### [PROBLEM STATEMENT]
Can you print the data exactly and leave out each image?
-----
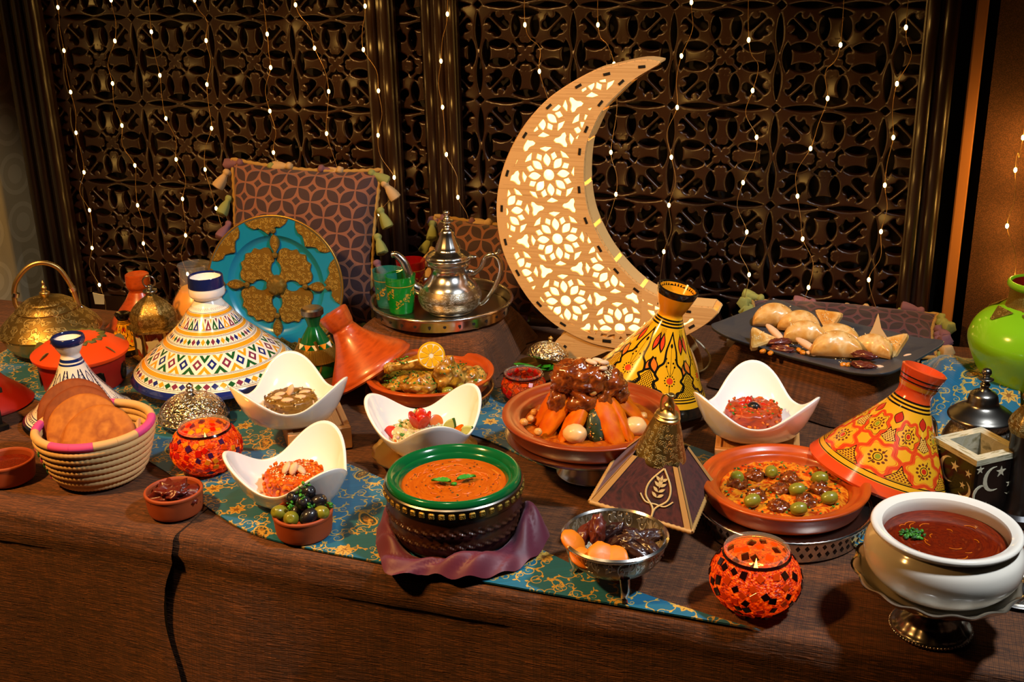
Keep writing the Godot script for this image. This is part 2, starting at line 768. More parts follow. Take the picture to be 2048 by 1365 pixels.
func tex_white_tagine() -> ImageTexture:
	var cr := Color("f4efe4")
	var p := Pn.new(2048, 1024, cr)
	var navy := Color("1c2c78")
	var yel := Color("e9a421")
	var grn := Color("1c5a2c")
	var pur := Color("7a3350")
	var ink := Color("26262c")
	var set4 := [yel, grn, pur, navy]
	p.band(0, 0.045, navy)
	for v in [0.06, 0.075, 0.15, 0.16, 0.225, 0.235, 0.455, 0.465, 0.53, 0.54, 0.635, 0.645, 0.70, 0.835, 0.845, 0.885]:
		p.band(v, v + 0.004, ink)
	for s in [[0.17, 0.215], [0.475, 0.52], [0.655, 0.69], [0.85, 0.88]]:
		p.band(s[0], s[1], yel)
	for k in 60:
		var o := Vector2((k + 0.5) * 2048 / 60.0, 0.112 * 1024)
		p.poly(PackedVector2Array([o + Vector2(0, -34), o + Vector2(16, 0), o + Vector2(0, 34), o + Vector2(-16, 0)]), set4[k % 4])
		p.line([o + Vector2(17, -34), o + Vector2(17, -8)], 2, ink)
	for k in 52:
		var o := Vector2((k + 0.5) * 2048 / 52.0, 0.587 * 1024)
		p.poly(PackedVector2Array([o + Vector2(0, -38), o + Vector2(17, 0), o + Vector2(0, 38), o + Vector2(-17, 0)]), set4[(k + 1) % 4])
		p.line([o + Vector2(19, -40), o + Vector2(19, -10)], 2, ink)
	var n := 26
	var w := 2048.0 / n
	for k in n:
		var x := (k + 0.5) * w
		var o := Vector2(x, 0.345 * 1024)
		var cc: Color = [navy, pur][k % 2]
		for s in [-1.0, 1.0]:   # chevrons above and below
			var y: float = o.y + s * 104
			var e := Vector2(x + w / 2, y)
			var c2: Color = [grn, yel][(k + (1 if s > 0 else 0)) % 2]
			p.poly(PackedVector2Array([e + Vector2(-34, 0), e + Vector2(34, 0), e + Vector2(0, -s * 88)]), c2)
			p.poly(PackedVector2Array([e + Vector2(-14, 0), e + Vector2(14, 0), e + Vector2(0, -s * 40)]), cr)
		p.poly(PackedVector2Array([o + Vector2(0, -62), o + Vector2(27, 0), o + Vector2(0, 62), o + Vector2(-27, 0)]), cc)
		p.poly(PackedVector2Array([o + Vector2(0, -28), o + Vector2(12, 0), o + Vector2(0, 28), o + Vector2(-12, 0)]), cr)
	for k in 30:
		var x := (k + 0.5) * 2048 / 30.0
		var y0 := 0.71 * 1024
		p.poly(PackedVector2Array([Vector2(x - 34, y0), Vector2(x + 34, y0), Vector2(x, y0 + 118)]), [grn, navy, yel, pur][k % 4])
		p.poly(PackedVector2Array([Vector2(x - 12, y0 + 14), Vector2(x + 12, y0 + 14), Vector2(x, y0 + 56)]), cr)
		var x2 := x + 34
		p.poly(PackedVector2Array([Vector2(x2 - 14, y0 + 120), Vector2(x2 + 14, y0 + 120), Vector2(x2, y0 + 66)]), [pur, yel][k % 2])
	var sq := []
	for k in 300:
		sq.push_back(Vector2(k * 2048 / 299.0, 0.925 * 1024 + 12 * sin(k * 1.1)))
	p.line(sq, 2.5, ink)
	return p.tex()


func tex_blue_tagine() -> ImageTexture:
	var p := Pn.new(2048, 1024, Color("efe9dc"))
	var nv := Color("182b6c")
	var dk := Color("10152f")
	p.band(0, 0.035, dk)
	p.band(0.05, 0.062, nv)
	p.band(0.15, 0.162, nv)
	for k in 64:
		var x := k * 32.0
		p.line(spiral(Vector2(x + 16, 0.106 * 1024), 28, 1.1, 0.4), 7, dk)
	for s in [[0.90, 0.925], [0.945, 0.985]]:
		p.band(s[0], s[1], nv)
	var n := 7
	for k in n:
		var w := 2048.0 / n
		var x := (k + 0.5) * w
		for s in [-1.0, 1.0]:   # tall pointed arch with dotted borders
			p.line([Vector2(x + s * w * 0.48, 180), Vector2(x + s * w * 0.30, 520), Vector2(x + s * w * 0.10, 860)], 26, dk)
			p.line([Vector2(x + s * w * 0.34, 190), Vector2(x + s * w * 0.20, 500), Vector2(x + s * w * 0.04, 800)], 9, nv)
			for e in 15:
				var f := e / 14.0
				var q := Vector2(x + s * w * lerpf(0.42, 0.07, f), lerpf(185.0, 840.0, f))
				p.poly(PackedVector2Array([q + Vector2(-12, -8), q + Vector2(12, -8), q + Vector2(0, 14)]), nv)
		var o := Vector2(x + w / 2, 560)   # woven ovals between the arches
		for e in 2:
			var oo := o + Vector2(0, 150 - e * 190)
			p.poly(leaf2(oo + Vector2(0, -110), PI / 2, 240, 52, 14), nv)
			p.poly(leaf2(oo + Vector2(0, -80), PI / 2, 180, 32, 14), Color("efe9dc"))
			p.line([oo + Vector2(0, -60), oo + Vector2(6, 0), oo + Vector2(0, 60)], 8, nv)
		for e in 8:
			p.disc(Vector2(x, 230 + e * 24), 7, 7, nv)
		p.line([Vector2(x - 40, 330), Vector2(x, 250), Vector2(x + 40, 330)], 8, nv)
	return p.tex()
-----
### [FINAL ANSWER]
Keep writing the Godot script for this image. This is part 2, starting at line 768. More parts follow. Take the picture to be 2048 by 1365 pixels.
func tex_white_tagine() -> ImageTexture:
	var cr := Color("f4efe4")
	var p := Pn.new(2048, 1024, cr)
	var navy := Color("1c2c78")
	var yel := Color("e9a421")
	var grn := Color("1c5a2c")
	var pur := Color("7a3350")
	var ink := Color("26262c")
	var set4 := [yel, grn, pur, navy]
	p.band(0, 0.045, navy)
	for v in [0.06, 0.075, 0.15, 0.16, 0.225, 0.235, 0.455, 0.465, 0.53, 0.54, 0.635, 0.645, 0.70, 0.835, 0.845, 0.885]:
		p.band(v, v + 0.004, ink)
	for s in [[0.17, 0.215], [0.475, 0.52], [0.655, 0.69], [0.85, 0.88]]:
		p.band(s[0], s[1], yel)
	for k in 60:
		var o := Vector2((k + 0.5) * 2048 / 60.0, 0.112 * 1024)
		p.poly(PackedVector2Array([o + Vector2(0, -34), o + Vector2(16, 0), o + Vector2(0, 34), o + Vector2(-16, 0)]), set4[k % 4])
		p.line([o + Vector2(17, -34), o + Vector2(17, -8)], 2, ink)
	for k in 52:
		var o := Vector2((k + 0.5) * 2048 / 52.0, 0.587 * 1024)
		p.poly(PackedVector2Array([o + Vector2(0, -38), o + Vector2(17, 0), o + Vector2(0, 38), o + Vector2(-17, 0)]), set4[(k + 1) % 4])
		p.line([o + Vector2(19, -40), o + Vector2(19, -10)], 2, ink)
	var n := 26
	var w := 2048.0 / n
	for k in n:
		var x := (k + 0.5) * w
		var o := Vector2(x, 0.345 * 1024)
		var cc: Color = [navy, pur][k % 2]
		for s in [-1.0, 1.0]:   # chevrons above and below
			var y: float = o.y + s * 104
			var e := Vector2(x + w / 2, y)
			var c2: Color = [grn, yel][(k + (1 if s > 0 else 0)) % 2]
			p.poly(PackedVector2Array([e + Vector2(-34, 0), e + Vector2(34, 0), e + Vector2(0, -s * 88)]), c2)
			p.poly(PackedVector2Array([e + Vector2(-14, 0), e + Vector2(14, 0), e + Vector2(0, -s * 40)]), cr)
		p.poly(PackedVector2Array([o + Vector2(0, -62), o + Vector2(27, 0), o + Vector2(0, 62), o + Vector2(-27, 0)]), cc)
		p.poly(PackedVector2Array([o + Vector2(0, -28), o + Vector2(12, 0), o + Vector2(0, 28), o + Vector2(-12, 0)]), cr)
	for k in 30:
		var x := (k + 0.5) * 2048 / 30.0
		var y0 := 0.71 * 1024
		p.poly(PackedVector2Array([Vector2(x - 34, y0), Vector2(x + 34, y0), Vector2(x, y0 + 118)]), [grn, navy, yel, pur][k % 4])
		p.poly(PackedVector2Array([Vector2(x - 12, y0 + 14), Vector2(x + 12, y0 + 14), Vector2(x, y0 + 56)]), cr)
		var x2 := x + 34
		p.poly(PackedVector2Array([Vector2(x2 - 14, y0 + 120), Vector2(x2 + 14, y0 + 120), Vector2(x2, y0 + 66)]), [pur, yel][k % 2])
	var sq := []
	for k in 300:
		sq.push_back(Vector2(k * 2048 / 299.0, 0.925 * 1024 + 12 * sin(k * 1.1)))
	p.line(sq, 2.5, ink)
	return p.tex()


func tex_blue_tagine() -> ImageTexture:
	var p := Pn.new(2048, 1024, Color("efe9dc"))
	var nv := Color("182b6c")
	var dk := Color("10152f")
	p.band(0, 0.035, dk)
	p.band(0.05, 0.062, nv)
	p.band(0.15, 0.162, nv)
	for k in 64:
		var x := k * 32.0
		p.line(spiral(Vector2(x + 16, 0.106 * 1024), 28, 1.1, 0.4), 7, dk)
	for s in [[0.90, 0.925], [0.945, 0.985]]:
		p.band(s[0], s[1], nv)
	var n := 7
	for k in n:
		var w := 2048.0 / n
		var x := (k + 0.5) * w
		for s in [-1.0, 1.0]:   # tall pointed arch with dotted borders
			p.line([Vector2(x + s * w * 0.48, 180), Vector2(x + s * w * 0.30, 520), Vector2(x + s * w * 0.10, 860)], 26, dk)
			p.line([Vector2(x + s * w * 0.34, 190), Vector2(x + s * w * 0.20, 500), Vector2(x + s * w * 0.04, 800)], 9, nv)
			for e in 15:
				var f := e / 14.0
				var q := Vector2(x + s * w * lerpf(0.42, 0.07, f), lerpf(185.0, 840.0, f))
				p.poly(PackedVector2Array([q + Vector2(-12, -8), q + Vector2(12, -8), q + Vector2(0, 14)]), nv)
		var o := Vector2(x + w / 2, 560)   # woven ovals between the arches
		for e in 2:
			var oo := o + Vector2(0, 150 - e * 190)
			p.poly(leaf2(oo + Vector2(0, -110), PI / 2, 240, 52, 14), nv)
			p.poly(leaf2(oo + Vector2(0, -80), PI / 2, 180, 32, 14), Color("efe9dc"))
			p.line([oo + Vector2(0, -60), oo + Vector2(6, 0), oo + Vector2(0, 60)], 8, nv)
		for e in 8:
			p.disc(Vector2(x, 230 + e * 24), 7, 7, nv)
		p.line([Vector2(x - 40, 330), Vector2(x, 250), Vector2(x + 40, 330)], 8, nv)
	return p.tex()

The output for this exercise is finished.